Após o embarque, os oficiais superiores do navio com alemães estavam com muitas dúvidas sobre como prosseguir essa viagem. Eles tinham como opção navegar pelas águas rasas e cheias de minas, ou então pelas águas profundas e infestadas de submarinos.
Além do mar, o clima da época não ajudava. Era inverno, e a neve e o granizo conspiravam para adoecer a tripulação e os passageiros. O capitão Paul Vollrath, que serviu como segundo oficial sênior, relatou mais tarde que na época não existiam navios de escolta adequados para levar os alemães.
Depois de escurecer, as luzes de navegação foram acesas, o que aumentou a visibilidade do navio com alemães. Isso fez com que um submarino soviético S-13 que estava nas proximidades, visse o Wilhelm Gustloff. O submarino estava sob o comando de Alexander Marinesko, que na época precisava de um impulso na sua reputação. Ele viu no navio uma oportunidade para realizar tal feito.
Como o navio era um alvo fácil, Alexander enviou torpedos que atingiram o transatlântico durante uma hora até o navio afundar no mar. O S-13 lançou três torpedos que afetaram os alojamentos da tripulação, a área da piscina e as salas de máquinas e conveses inferiores.
O navio com alemães tinha muitas pessoas para os poucos botes salva-vidas, sendo necessário chamar mais ajuda. Mas, para piorar a situação, quando os barcos de resgates alemães chegaram ao local, eles tiveram que deixar muitas pessoas para trás enquanto ainda estavam em plena capacidade para não serem atacados pelos soviéticos.
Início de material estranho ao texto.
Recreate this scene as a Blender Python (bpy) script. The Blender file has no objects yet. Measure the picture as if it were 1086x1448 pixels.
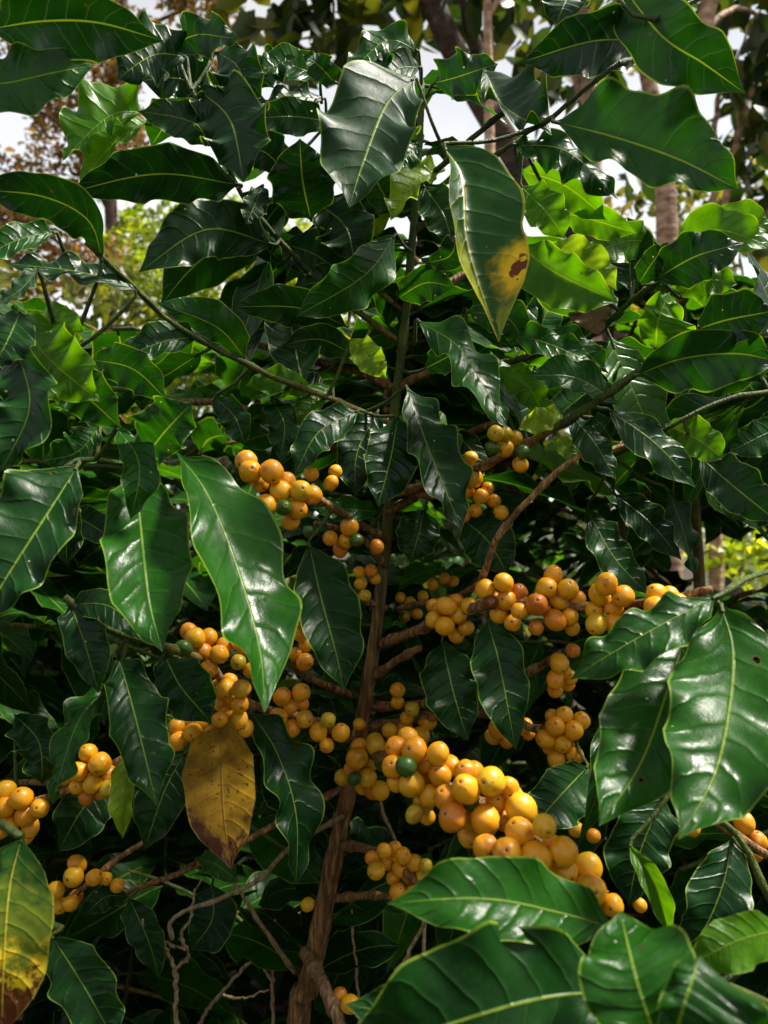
import bpy, math, random
import numpy as np
from mathutils import Vector
from mathutils.bvhtree import BVHTree

random.seed(7)
rng = np.random.default_rng(7)
F = 1034.0                      # focal length in photo pixels (photo is 1086 x 1448)
CX, CY = 543.0, 724.0
CAM_H = 1.30
SC = bpy.context.scene
COL = SC.collection

def P(px, py, d):
    """point seen at (px,py) standing d metres in front of the viewpoint"""
    return np.array([(px - CX) * d / F, d, CAM_H - (py - CY) * d / F])

def proj(p):
    p = np.asarray(p)
    d = np.maximum(p[..., 1], 1e-3)
    return p[..., 0] * F / d + CX, CY - (p[..., 2] - CAM_H) * F / d

# ------------------------------------------------------------------ node helper
class G:
    def __init__(self, mat):
        mat.use_nodes = True
        self.nt = mat.node_tree
        self.nt.nodes.clear()
    def n(self, t, **kw):
        nd = self.nt.nodes.new(t)
        for k, v in kw.items():
            setattr(nd, k, v)
        return nd
    def put(self, sock, v):
        if v is None:
            return
        if isinstance(v, bpy.types.NodeSocket):
            self.nt.links.new(v, sock)
        else:
            sock.default_value = v
    def m(self, op, a, b=None, c=None, clamp=False):
        nd = self.n('ShaderNodeMath', operation=op, use_clamp=clamp)
        self.put(nd.inputs[0], a); self.put(nd.inputs[1], b); self.put(nd.inputs[2], c)
        return nd.outputs[0]
    def step(self, x, lo, hi):
        nd = self.n('ShaderNodeMapRange', interpolation_type='SMOOTHSTEP')
        self.put(nd.inputs[0], x); nd.inputs[1].default_value = lo; nd.inputs[2].default_value = hi
        return nd.outputs[0]
    def mix(self, f, a, b):
        nd = self.n('ShaderNodeMix', data_type='RGBA')
        self.put(nd.inputs[0], f); self.put(nd.inputs[6], a); self.put(nd.inputs[7], b)
        return nd.outputs[2]
    def mul(self, a, b, f=1.0):
        nd = self.n('ShaderNodeMix', data_type='RGBA', blend_type='MULTIPLY')
        self.put(nd.inputs[0], f); self.put(nd.inputs[6], a); self.put(nd.inputs[7], b)
        return nd.outputs[2]
    def ramp(self, f, stops):
        nd = self.n('ShaderNodeValToRGB')
        e = nd.color_ramp.elements
        while len(e) < len(stops):
            e.new(0.5)
        for i, (p, c) in enumerate(stops):
            e[i].position = p; e[i].color = (*c, 1)
        self.put(nd.inputs[0], f)
        return nd.outputs[0]
    def noise(self, vec, scale, detail=3.0, rough=0.55):
        nd = self.n('ShaderNodeTexNoise')
        self.put(nd.inputs['Vector'], vec)
        nd.inputs['Scale'].default_value = scale
        nd.inputs['Detail'].default_value = detail
        nd.inputs['Roughness'].default_value = rough
        return nd.outputs[0]
    def attr(self, name):
        return self.n('ShaderNodeAttribute', attribute_name=name)
    def bump(self, h, strength, dist, normal=None):
        nd = self.n('ShaderNodeBump')
        nd.inputs['Strength'].default_value = strength
        nd.inputs['Distance'].default_value = dist
        self.put(nd.inputs['Height'], h)
        if normal is not None:
            self.put(nd.inputs['Normal'], normal)
        return nd.outputs[0]
    def out(self, sh):
        o = self.n('ShaderNodeOutputMaterial')
        self.nt.links.new(sh, o.inputs[0])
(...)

Na manhã seguinte, as águas ao redor do navio estavam cheias de corpos, muitos deles com crianças utilizando coletes salva-vidas que as faziam flutuar. Dentro desse cemitério no oceano, somente uma criança, um bebê enrolado em cobertores a bordo de um bote salva-vidas cercado por passageiros falecidos, conseguiu sobreviver e foi adotado pelo oficial que o encontrou.
De todos os passageiros que haviam embarcado no navio com esperanças de encontrar um lugar mais seguro, somente 1.000 conseguiram sobreviver.
O motivo do desastre não ter sido muito noticiado
Por mais que a tragédia tenha sido grande, ela recebeu pouca atenção na época. Durante os meses finais da guerra, nenhuma das partes envolvidas recebeu incentivos para noticiar a morte de tantos civis.
Na época, estavam ocorrendo muitas mortes em todo o continente europeu, e havia um estigma grande em falar sobre qualquer tipo de sofrimento que os alemães poderiam estar passando depois de tudo que eles fizeram no continente.
Além do Gustloff, outros navios com alemães também afundaram no mar e mataram centenas de pessoas. Mas, considerando o sentimento público da época nos países dos Aliados, o sofrimento alemão não despertava sua simpatia.
Segundo Vollrath, capitão sobrevivente do navio com alemães, o Wilhelm Gustloff “arrastou amor, esperança e desejos para o fundo do mar”.